Jewish Family & Career Services held its quarterly "Community Chat" series to discuss preventing gun violence in the metro.

LOUISVILLE, Ky. — June is National Gun Violence Awareness Month. 

But, a month aimed at stopping gun violence started with eight different shootings that injured 14 and killed three others. Nearly half of those injured were juveniles.

"We've just experienced a horrific weekend," described Deputy Mayor David James.

Jewish Family & Career Services (JFCS) hosted its quarterly "Community Chat" series Tuesday night with the theme 'A Safer Louisville: Community Solutions for Violence Prevention.'

“That this event that was picked seven months ago happened to be coinciding with the shooting of the other day…that’s the unfortunate reality that we all have which is that these things happen in our community; happen often and it doesn’t matter where it happens, it’s something that impacts all of us," said JFCS CEO Dr. David Finke.

RELATED: Map: 17 people shot in Louisville over the weekend in several shootings. Here's where

A panel of four advocates and a packed room of community members discussed possible solutions to an end to senseless gun violence.

"It's about addressing systemic challenges, it's creating pathways out of poverty to prosperity, and ensuring a zip code doesn't dictate destiny," Trent Findley, director of Equitable Community Metro United Way, said. He was one of the panelists. “There’s been a question about whether this is a neighborhood problem or a larger community problem, it’s both.”

The panelists addressed a lack of resources given to neighborhoods who need them, particularly mental health resource for kids.

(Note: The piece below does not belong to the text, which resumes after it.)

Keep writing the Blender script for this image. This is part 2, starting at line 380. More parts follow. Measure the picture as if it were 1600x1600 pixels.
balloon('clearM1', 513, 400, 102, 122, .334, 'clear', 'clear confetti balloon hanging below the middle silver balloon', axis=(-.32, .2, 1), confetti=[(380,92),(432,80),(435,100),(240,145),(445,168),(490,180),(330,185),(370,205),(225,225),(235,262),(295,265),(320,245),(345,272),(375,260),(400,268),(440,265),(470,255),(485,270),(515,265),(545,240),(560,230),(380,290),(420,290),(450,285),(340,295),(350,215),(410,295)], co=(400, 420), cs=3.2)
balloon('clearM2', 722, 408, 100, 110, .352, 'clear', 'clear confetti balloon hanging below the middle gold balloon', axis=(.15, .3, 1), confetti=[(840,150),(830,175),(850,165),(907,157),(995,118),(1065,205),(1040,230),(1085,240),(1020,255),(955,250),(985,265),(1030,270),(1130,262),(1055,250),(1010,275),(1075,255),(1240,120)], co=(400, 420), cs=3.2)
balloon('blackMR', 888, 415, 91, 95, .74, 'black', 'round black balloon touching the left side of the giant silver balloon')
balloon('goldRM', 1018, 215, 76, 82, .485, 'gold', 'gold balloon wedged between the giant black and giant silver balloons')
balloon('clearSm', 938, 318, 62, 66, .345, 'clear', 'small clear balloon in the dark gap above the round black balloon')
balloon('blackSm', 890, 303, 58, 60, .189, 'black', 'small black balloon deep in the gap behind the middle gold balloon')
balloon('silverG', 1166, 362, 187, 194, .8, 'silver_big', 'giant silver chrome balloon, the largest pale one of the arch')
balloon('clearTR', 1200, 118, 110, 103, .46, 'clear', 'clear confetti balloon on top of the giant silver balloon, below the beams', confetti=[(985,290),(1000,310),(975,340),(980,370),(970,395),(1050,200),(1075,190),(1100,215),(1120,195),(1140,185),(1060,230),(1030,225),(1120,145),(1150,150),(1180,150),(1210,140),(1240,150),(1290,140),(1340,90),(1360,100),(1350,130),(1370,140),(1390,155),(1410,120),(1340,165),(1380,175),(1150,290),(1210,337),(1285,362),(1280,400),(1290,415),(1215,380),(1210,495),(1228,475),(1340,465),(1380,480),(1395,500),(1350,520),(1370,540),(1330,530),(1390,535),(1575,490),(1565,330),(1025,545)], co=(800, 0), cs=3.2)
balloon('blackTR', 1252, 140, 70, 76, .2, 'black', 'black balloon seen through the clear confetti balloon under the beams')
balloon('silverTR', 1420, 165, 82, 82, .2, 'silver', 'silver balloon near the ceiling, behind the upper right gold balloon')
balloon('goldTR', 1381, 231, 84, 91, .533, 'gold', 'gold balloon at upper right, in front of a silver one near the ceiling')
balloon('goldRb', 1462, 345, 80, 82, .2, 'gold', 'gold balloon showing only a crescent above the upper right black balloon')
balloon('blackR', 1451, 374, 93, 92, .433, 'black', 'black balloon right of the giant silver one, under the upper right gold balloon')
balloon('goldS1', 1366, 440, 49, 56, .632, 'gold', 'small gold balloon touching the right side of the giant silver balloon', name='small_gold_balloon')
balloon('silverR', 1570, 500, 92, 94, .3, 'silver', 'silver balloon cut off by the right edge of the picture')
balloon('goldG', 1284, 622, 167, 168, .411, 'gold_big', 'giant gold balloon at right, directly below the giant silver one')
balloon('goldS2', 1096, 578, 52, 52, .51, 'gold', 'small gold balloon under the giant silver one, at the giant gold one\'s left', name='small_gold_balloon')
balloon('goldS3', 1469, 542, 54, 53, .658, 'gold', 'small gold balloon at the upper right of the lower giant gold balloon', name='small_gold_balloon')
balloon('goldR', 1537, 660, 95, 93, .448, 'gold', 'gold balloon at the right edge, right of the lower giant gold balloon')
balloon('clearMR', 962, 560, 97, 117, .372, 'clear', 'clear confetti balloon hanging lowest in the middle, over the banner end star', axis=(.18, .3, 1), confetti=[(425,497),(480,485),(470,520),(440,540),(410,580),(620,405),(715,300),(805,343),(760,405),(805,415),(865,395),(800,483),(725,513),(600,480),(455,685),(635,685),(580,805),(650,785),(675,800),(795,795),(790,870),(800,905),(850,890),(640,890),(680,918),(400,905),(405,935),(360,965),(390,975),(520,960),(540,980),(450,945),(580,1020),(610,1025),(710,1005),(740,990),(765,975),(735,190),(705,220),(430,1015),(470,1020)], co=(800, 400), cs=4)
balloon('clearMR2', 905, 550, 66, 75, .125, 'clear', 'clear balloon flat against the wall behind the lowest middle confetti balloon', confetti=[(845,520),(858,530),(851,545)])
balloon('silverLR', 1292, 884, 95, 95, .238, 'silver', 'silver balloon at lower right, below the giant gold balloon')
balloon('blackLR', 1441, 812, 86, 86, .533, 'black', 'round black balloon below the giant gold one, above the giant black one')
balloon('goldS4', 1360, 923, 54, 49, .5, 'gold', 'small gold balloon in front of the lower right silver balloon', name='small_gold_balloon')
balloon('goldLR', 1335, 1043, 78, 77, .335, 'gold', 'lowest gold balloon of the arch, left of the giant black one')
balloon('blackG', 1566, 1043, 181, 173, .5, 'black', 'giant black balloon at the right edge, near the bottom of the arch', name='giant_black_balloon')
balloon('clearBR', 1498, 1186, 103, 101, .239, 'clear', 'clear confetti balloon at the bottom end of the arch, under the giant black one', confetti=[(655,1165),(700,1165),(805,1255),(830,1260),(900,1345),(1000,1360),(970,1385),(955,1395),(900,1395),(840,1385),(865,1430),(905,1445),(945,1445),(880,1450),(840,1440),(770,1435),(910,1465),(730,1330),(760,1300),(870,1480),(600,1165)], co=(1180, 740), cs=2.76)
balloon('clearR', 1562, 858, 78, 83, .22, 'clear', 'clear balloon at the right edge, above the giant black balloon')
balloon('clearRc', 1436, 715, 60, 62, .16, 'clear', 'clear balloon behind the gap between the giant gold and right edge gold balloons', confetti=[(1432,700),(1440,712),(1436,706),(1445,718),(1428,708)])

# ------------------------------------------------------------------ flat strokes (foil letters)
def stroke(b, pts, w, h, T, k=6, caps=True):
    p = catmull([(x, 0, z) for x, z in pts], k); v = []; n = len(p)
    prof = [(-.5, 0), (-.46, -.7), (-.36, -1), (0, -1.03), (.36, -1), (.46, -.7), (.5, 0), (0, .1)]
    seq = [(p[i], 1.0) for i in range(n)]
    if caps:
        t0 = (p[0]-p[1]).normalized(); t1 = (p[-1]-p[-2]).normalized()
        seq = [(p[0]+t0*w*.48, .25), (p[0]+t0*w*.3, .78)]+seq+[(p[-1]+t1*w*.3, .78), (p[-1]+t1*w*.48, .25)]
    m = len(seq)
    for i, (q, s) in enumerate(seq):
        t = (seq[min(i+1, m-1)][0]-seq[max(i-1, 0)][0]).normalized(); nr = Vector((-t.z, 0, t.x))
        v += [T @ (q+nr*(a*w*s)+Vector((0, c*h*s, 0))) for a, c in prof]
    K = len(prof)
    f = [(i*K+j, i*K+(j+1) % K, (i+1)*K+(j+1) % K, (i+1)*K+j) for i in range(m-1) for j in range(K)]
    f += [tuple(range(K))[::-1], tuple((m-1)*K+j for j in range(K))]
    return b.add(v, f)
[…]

RELATED: 1 teen dies, 1 injured in Taylor Berry neighborhood shooting

"Stuff that just happened over the weekend, a lot of those kids are affected by that but they don't have no body to talk to. With them not having no body to talk to, it'll also grow the thought that they think this is a way to protect themselves or they think this is a way to survive," panelist Dequantay Smith with Youth Voice-Reform Louisville: Kentucky Youth Advocates said. "You have to invest in your community If you want to see a positive change."

It's a sentiment shared among the panelists.

“We often have youth who think they’re being punished by experiencing mental health help, instead of seeing that as an opportunity to heal or find a connection in the community to someone that will walk along side them through that journey," said panelist JFCS Assistant Director of Programs Kathryn Cowart, LPCC-S.

Other solutions addressed were putting an emphasis on preventing gun violence, instead of just focusing on intervening after a shooting and giving kids the space and resources to participate in activities like sports or the arts in hopes to deter them from violence.